— START GIVEN INFORMATION —

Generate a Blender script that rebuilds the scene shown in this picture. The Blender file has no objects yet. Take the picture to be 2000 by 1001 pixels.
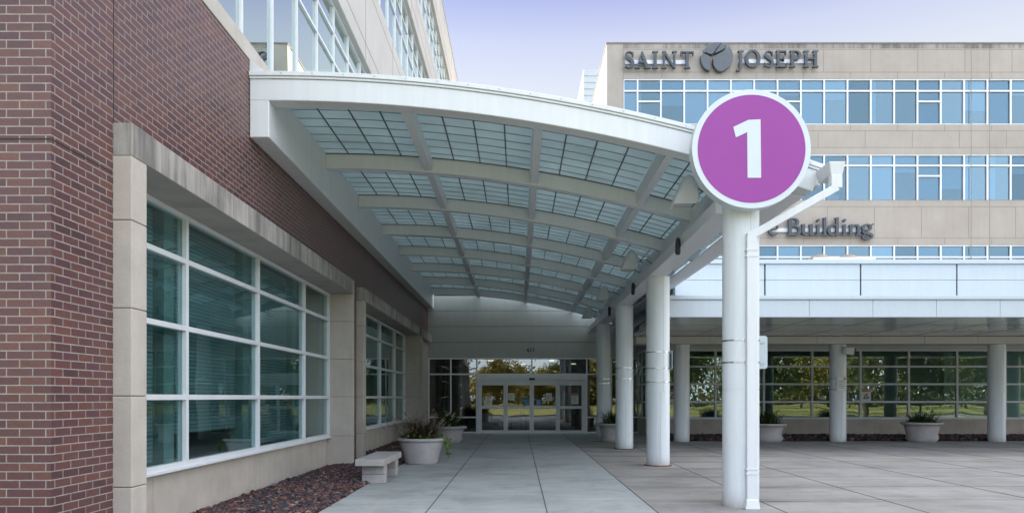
import bpy, bmesh, math, random
import numpy as np
from mathutils import Vector, Matrix
random.seed(7); rng = np.random.default_rng(7)
C = bpy.context.scene.collection
R = math.radians
EYE = 1.45

# ------------------------------------------------------------------ materials
def mat(name):
    m = bpy.data.materials.new(name); m.use_nodes = True
    nt = m.node_tree; nt.nodes.clear()
    return m, nt, nt.nodes, nt.links
def N(nt, t, **k):
    n = nt.nodes.new(t)
    for a, b in k.items():
        if a in ('inp',):
            for i, v in b.items(): n.inputs[i].default_value = v
        else: setattr(n, a, b)
    return n
def finish(nt, shader):
    o = N(nt, 'ShaderNodeOutputMaterial'); nt.links.new(shader, o.inputs['Surface'])
def pos(nt): return N(nt, 'ShaderNodeNewGeometry').outputs['Position']
def noise(nt, vec, scale, detail=4, rough=.6, stretch=None):
    L = nt.links
    if stretch:
        mp = N(nt, 'ShaderNodeMapping'); mp.inputs['Scale'].default_value = stretch
        L.new(vec, mp.inputs['Vector']); vec = mp.outputs[0]
    n = N(nt, 'ShaderNodeTexNoise'); n.inputs['Scale'].default_value = scale
    n.inputs['Detail'].default_value = detail; n.inputs['Roughness'].default_value = rough
    L.new(vec, n.inputs['Vector']); return n.outputs['Fac']
def ramp(nt, fac, stops):
    r = N(nt, 'ShaderNodeValToRGB'); e = r.color_ramp.elements
    while len(e) < len(stops): e.new(.5)
    for x, (p, c) in zip(e, stops):
        x.position = p; x.color = (*c, 1) if len(c) == 3 else c
    nt.links.new(fac, r.inputs[0]); return r.outputs['Color']
def mixc(nt, fac, a, b, mode='MIX'):
    m = N(nt, 'ShaderNodeMix', data_type='RGBA', blend_type=mode)
    for s, v in ((0, fac), (6, a), (7, b)):
        if isinstance(v, (int, float)): m.inputs[s].default_value = v
        elif isinstance(v, tuple): m.inputs[s].default_value = (*v, 1)
        else: nt.links.new(v, m.inputs[s])
    return m.outputs[2]
def math_(nt, op, a, b=0.0, c=None):
    m = N(nt, 'ShaderNodeMath', operation=op)
    for i, v in enumerate((a, b) if c is None else (a, b, c)):
        if isinstance(v, (int, float)): m.inputs[i].default_value = v
        else: nt.links.new(v, m.inputs[i])
    return m.outputs[0]
def bsdf(nt, col, rough=.5, spec=.5, metal=0, bump=None, bstr=.2, bdist=.01):
    p = N(nt, 'ShaderNodeBsdfPrincipled')
    if isinstance(col, tuple): p.inputs['Base Color'].default_value = (*col, 1)
    else: nt.links.new(col, p.inputs['Base Color'])
    if isinstance(rough, (int, float)): p.inputs['Roughness'].default_value = rough
    else: nt.links.new(rough, p.inputs['Roughness'])
    p.inputs['Specular IOR Level'].default_value = spec
    p.inputs['Metallic'].default_value = metal
    if bump is not None:
        b = N(nt, 'ShaderNodeBump'); b.inputs['Strength'].default_value = bstr
        b.inputs['Distance'].default_value = bdist
        nt.links.new(bump, b.inputs['Height']); nt.links.new(b.outputs[0], p.inputs['Normal'])
    return p.outputs[0]
def plain(name, col, rough=.5, spec=.5, metal=0, var=.12, scale=3.0, bstr=0.0, stretch=None):
    m, nt, _, L = mat(name); P = pos(nt)
    f = noise(nt, P, scale, 5, .65, stretch)
    lo = tuple(c*(1-var) for c in col); hi = tuple(min(1, c*(1+var)) for c in col)
    c = ramp(nt, f, [(.3, lo), (.7, hi)])
    finish(nt, bsdf(nt, c, rough, spec, metal, noise(nt, P, 60, 3) if bstr else None, bstr))
    return m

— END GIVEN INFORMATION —

- _WRITTEN PROBLEM_
All of the data above should be transcribed verbatim, with pictures omitted.

- _SOLUTION FOR THIS TASK_
Generate a Blender script that rebuilds the scene shown in this picture. The Blender file has no objects yet. Take the picture to be 2000 by 1001 pixels.
import bpy, bmesh, math, random
import numpy as np
from mathutils import Vector, Matrix
random.seed(7); rng = np.random.default_rng(7)
C = bpy.context.scene.collection
R = math.radians
EYE = 1.45

# ------------------------------------------------------------------ materials
def mat(name):
    m = bpy.data.materials.new(name); m.use_nodes = True
    nt = m.node_tree; nt.nodes.clear()
    return m, nt, nt.nodes, nt.links
def N(nt, t, **k):
    n = nt.nodes.new(t)
    for a, b in k.items():
        if a in ('inp',):
            for i, v in b.items(): n.inputs[i].default_value = v
        else: setattr(n, a, b)
    return n
def finish(nt, shader):
    o = N(nt, 'ShaderNodeOutputMaterial'); nt.links.new(shader, o.inputs['Surface'])
def pos(nt): return N(nt, 'ShaderNodeNewGeometry').outputs['Position']
def noise(nt, vec, scale, detail=4, rough=.6, stretch=None):
    L = nt.links
    if stretch:
        mp = N(nt, 'ShaderNodeMapping'); mp.inputs['Scale'].default_value = stretch
        L.new(vec, mp.inputs['Vector']); vec = mp.outputs[0]
    n = N(nt, 'ShaderNodeTexNoise'); n.inputs['Scale'].default_value = scale
    n.inputs['Detail'].default_value = detail; n.inputs['Roughness'].default_value = rough
    L.new(vec, n.inputs['Vector']); return n.outputs['Fac']
def ramp(nt, fac, stops):
    r = N(nt, 'ShaderNodeValToRGB'); e = r.color_ramp.elements
    while len(e) < len(stops): e.new(.5)
    for x, (p, c) in zip(e, stops):
        x.position = p; x.color = (*c, 1) if len(c) == 3 else c
    nt.links.new(fac, r.inputs[0]); return r.outputs['Color']
def mixc(nt, fac, a, b, mode='MIX'):
    m = N(nt, 'ShaderNodeMix', data_type='RGBA', blend_type=mode)
    for s, v in ((0, fac), (6, a), (7, b)):
        if isinstance(v, (int, float)): m.inputs[s].default_value = v
        elif isinstance(v, tuple): m.inputs[s].default_value = (*v, 1)
        else: nt.links.new(v, m.inputs[s])
    return m.outputs[2]
def math_(nt, op, a, b=0.0, c=None):
    m = N(nt, 'ShaderNodeMath', operation=op)
    for i, v in enumerate((a, b) if c is None else (a, b, c)):
        if isinstance(v, (int, float)): m.inputs[i].default_value = v
        else: nt.links.new(v, m.inputs[i])
    return m.outputs[0]
def bsdf(nt, col, rough=.5, spec=.5, metal=0, bump=None, bstr=.2, bdist=.01):
    p = N(nt, 'ShaderNodeBsdfPrincipled')
    if isinstance(col, tuple): p.inputs['Base Color'].default_value = (*col, 1)
    else: nt.links.new(col, p.inputs['Base Color'])
    if isinstance(rough, (int, float)): p.inputs['Roughness'].default_value = rough
    else: nt.links.new(rough, p.inputs['Roughness'])
    p.inputs['Specular IOR Level'].default_value = spec
    p.inputs['Metallic'].default_value = metal
    if bump is not None:
        b = N(nt, 'ShaderNodeBump'); b.inputs['Strength'].default_value = bstr
        b.inputs['Distance'].default_value = bdist
        nt.links.new(bump, b.inputs['Height']); nt.links.new(b.outputs[0], p.inputs['Normal'])
    return p.outputs[0]
def plain(name, col, rough=.5, spec=.5, metal=0, var=.12, scale=3.0, bstr=0.0, stretch=None):
    m, nt, _, L = mat(name); P = pos(nt)
    f = noise(nt, P, scale, 5, .65, stretch)
    lo = tuple(c*(1-var) for c in col); hi = tuple(min(1, c*(1+var)) for c in col)
    c = ramp(nt, f, [(.3, lo), (.7, hi)])
    finish(nt, bsdf(nt, c, rough, spec, metal, noise(nt, P, 60, 3) if bstr else None, bstr))
    return m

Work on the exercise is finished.